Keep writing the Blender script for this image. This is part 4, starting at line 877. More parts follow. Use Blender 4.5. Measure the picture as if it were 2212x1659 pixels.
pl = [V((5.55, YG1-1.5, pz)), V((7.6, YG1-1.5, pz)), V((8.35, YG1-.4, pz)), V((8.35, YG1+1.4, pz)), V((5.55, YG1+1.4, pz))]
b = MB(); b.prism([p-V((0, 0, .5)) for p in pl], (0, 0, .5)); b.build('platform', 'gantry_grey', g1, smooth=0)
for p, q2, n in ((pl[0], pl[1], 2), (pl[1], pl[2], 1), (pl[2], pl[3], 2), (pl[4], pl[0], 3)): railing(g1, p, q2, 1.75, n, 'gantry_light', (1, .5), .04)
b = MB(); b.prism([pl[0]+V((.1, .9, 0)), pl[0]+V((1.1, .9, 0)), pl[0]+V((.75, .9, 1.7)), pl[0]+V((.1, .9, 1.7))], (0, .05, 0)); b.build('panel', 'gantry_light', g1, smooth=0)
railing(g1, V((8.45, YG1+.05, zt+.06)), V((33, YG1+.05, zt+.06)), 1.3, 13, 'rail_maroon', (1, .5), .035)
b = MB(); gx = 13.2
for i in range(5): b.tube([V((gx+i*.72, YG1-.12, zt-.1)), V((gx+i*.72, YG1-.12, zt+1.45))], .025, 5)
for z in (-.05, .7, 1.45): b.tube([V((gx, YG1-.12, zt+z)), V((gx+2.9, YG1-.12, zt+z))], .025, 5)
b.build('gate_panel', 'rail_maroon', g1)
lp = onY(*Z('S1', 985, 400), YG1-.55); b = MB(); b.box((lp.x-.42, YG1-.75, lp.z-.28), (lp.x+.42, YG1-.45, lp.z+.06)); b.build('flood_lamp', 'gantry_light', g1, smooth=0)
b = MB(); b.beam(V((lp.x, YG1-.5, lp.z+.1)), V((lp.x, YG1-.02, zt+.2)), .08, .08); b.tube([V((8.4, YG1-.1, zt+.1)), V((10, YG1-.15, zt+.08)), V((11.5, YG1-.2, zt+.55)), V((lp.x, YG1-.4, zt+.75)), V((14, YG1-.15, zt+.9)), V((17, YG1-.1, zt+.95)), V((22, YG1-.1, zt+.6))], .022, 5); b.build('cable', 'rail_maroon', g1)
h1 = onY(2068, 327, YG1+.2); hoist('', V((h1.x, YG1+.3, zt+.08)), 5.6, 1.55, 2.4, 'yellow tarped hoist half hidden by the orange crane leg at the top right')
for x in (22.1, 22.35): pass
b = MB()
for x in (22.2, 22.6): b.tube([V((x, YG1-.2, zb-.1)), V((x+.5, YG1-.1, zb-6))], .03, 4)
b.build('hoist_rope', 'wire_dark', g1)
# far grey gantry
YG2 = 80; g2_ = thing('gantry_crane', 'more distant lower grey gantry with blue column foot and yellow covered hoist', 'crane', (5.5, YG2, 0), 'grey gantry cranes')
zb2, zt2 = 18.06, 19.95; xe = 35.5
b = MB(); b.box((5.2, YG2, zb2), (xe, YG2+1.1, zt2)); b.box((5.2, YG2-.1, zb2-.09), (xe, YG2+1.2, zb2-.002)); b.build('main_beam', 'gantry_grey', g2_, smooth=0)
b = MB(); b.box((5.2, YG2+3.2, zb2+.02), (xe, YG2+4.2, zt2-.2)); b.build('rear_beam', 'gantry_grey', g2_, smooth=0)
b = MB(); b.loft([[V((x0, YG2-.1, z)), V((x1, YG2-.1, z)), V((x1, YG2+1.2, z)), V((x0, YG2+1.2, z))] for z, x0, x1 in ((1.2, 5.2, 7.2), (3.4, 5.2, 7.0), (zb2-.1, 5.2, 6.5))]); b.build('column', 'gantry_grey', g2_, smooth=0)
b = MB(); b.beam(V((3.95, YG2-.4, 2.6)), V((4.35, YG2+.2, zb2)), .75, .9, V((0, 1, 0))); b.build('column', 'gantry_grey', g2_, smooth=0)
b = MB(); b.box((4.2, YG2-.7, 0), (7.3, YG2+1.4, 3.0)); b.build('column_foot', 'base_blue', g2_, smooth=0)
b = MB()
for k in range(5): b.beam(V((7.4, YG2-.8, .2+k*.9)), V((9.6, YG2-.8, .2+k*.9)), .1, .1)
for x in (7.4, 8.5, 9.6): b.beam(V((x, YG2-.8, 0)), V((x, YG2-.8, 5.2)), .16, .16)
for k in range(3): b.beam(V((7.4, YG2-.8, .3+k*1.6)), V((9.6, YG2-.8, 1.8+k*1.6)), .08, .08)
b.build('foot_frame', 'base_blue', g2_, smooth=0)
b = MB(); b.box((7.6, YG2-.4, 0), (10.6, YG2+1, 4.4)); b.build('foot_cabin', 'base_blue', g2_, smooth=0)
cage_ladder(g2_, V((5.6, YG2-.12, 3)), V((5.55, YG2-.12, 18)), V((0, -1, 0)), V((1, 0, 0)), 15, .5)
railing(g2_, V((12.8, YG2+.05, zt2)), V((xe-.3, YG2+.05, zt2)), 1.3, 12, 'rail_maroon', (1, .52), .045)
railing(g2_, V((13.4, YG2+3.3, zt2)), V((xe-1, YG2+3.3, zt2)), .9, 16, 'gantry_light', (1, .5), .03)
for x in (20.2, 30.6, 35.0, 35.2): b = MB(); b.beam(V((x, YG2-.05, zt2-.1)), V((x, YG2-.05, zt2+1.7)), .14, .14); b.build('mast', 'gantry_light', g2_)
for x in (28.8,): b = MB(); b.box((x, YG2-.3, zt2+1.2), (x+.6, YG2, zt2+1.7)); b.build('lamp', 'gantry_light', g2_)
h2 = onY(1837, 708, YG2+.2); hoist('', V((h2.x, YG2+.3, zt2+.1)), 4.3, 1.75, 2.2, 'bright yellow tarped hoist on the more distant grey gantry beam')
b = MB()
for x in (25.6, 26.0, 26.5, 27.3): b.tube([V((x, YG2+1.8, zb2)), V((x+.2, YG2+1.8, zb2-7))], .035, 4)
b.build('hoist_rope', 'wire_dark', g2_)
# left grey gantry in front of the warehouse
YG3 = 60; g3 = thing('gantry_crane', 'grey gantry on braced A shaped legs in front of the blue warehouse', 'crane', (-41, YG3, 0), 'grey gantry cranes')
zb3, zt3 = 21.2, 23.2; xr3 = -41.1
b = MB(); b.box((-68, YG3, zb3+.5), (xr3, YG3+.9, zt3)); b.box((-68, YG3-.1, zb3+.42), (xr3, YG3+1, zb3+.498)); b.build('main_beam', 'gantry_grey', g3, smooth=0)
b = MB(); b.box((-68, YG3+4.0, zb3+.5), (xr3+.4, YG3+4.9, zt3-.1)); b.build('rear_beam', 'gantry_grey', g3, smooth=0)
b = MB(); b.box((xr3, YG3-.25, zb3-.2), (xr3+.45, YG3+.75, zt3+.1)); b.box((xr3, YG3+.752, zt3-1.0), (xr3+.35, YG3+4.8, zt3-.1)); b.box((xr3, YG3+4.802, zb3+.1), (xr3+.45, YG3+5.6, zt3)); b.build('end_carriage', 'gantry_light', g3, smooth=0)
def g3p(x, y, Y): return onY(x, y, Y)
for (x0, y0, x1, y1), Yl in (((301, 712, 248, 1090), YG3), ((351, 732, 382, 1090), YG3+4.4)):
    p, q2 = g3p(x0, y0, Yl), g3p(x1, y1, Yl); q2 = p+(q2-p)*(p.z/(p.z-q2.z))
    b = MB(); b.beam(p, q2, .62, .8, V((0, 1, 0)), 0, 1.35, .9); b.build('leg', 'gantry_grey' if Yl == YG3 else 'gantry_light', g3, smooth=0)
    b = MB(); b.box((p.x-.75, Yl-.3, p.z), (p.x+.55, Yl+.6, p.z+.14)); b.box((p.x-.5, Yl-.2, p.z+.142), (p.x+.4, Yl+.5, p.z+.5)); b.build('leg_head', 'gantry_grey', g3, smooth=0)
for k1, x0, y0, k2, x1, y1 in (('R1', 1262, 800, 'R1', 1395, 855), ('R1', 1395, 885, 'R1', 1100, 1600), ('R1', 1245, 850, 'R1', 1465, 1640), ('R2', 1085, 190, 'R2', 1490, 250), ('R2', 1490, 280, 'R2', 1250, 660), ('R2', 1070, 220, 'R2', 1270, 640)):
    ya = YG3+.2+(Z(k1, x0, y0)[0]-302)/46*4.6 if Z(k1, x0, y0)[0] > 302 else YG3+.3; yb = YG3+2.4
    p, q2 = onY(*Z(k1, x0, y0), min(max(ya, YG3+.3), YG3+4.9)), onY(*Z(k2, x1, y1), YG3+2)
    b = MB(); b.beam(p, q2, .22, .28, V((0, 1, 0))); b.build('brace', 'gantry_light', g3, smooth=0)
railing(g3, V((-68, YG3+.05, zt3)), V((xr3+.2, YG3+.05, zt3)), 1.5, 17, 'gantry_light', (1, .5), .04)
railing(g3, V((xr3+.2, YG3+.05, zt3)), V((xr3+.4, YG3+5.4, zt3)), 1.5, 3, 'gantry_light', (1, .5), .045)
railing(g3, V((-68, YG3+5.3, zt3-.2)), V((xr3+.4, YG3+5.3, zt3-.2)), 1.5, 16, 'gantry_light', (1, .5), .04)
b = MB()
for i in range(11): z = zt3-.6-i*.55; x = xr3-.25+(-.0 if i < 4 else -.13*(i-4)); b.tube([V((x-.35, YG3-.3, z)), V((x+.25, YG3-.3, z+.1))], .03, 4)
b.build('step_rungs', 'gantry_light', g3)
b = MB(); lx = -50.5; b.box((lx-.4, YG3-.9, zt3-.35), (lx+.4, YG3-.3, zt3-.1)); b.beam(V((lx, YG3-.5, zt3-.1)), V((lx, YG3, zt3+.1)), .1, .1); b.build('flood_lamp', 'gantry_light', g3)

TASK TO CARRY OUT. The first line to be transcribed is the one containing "b.build('end_carriage', 'gantry_light', g3, smooth=0)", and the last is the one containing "p, q2 = g3p(x0, y0, Yl), g3p(x1, y1, Yl);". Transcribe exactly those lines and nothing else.

CORRECT ANSWER.
b = MB(); b.box((xr3, YG3-.25, zb3-.2), (xr3+.45, YG3+.75, zt3+.1)); b.box((xr3, YG3+.752, zt3-1.0), (xr3+.35, YG3+4.8, zt3-.1)); b.box((xr3, YG3+4.802, zb3+.1), (xr3+.45, YG3+5.6, zt3)); b.build('end_carriage', 'gantry_light', g3, smooth=0)
def g3p(x, y, Y): return onY(x, y, Y)
for (x0, y0, x1, y1), Yl in (((301, 712, 248, 1090), YG3), ((351, 732, 382, 1090), YG3+4.4)):
    p, q2 = g3p(x0, y0, Yl), g3p(x1, y1, Yl); q2 = p+(q2-p)*(p.z/(p.z-q2.z))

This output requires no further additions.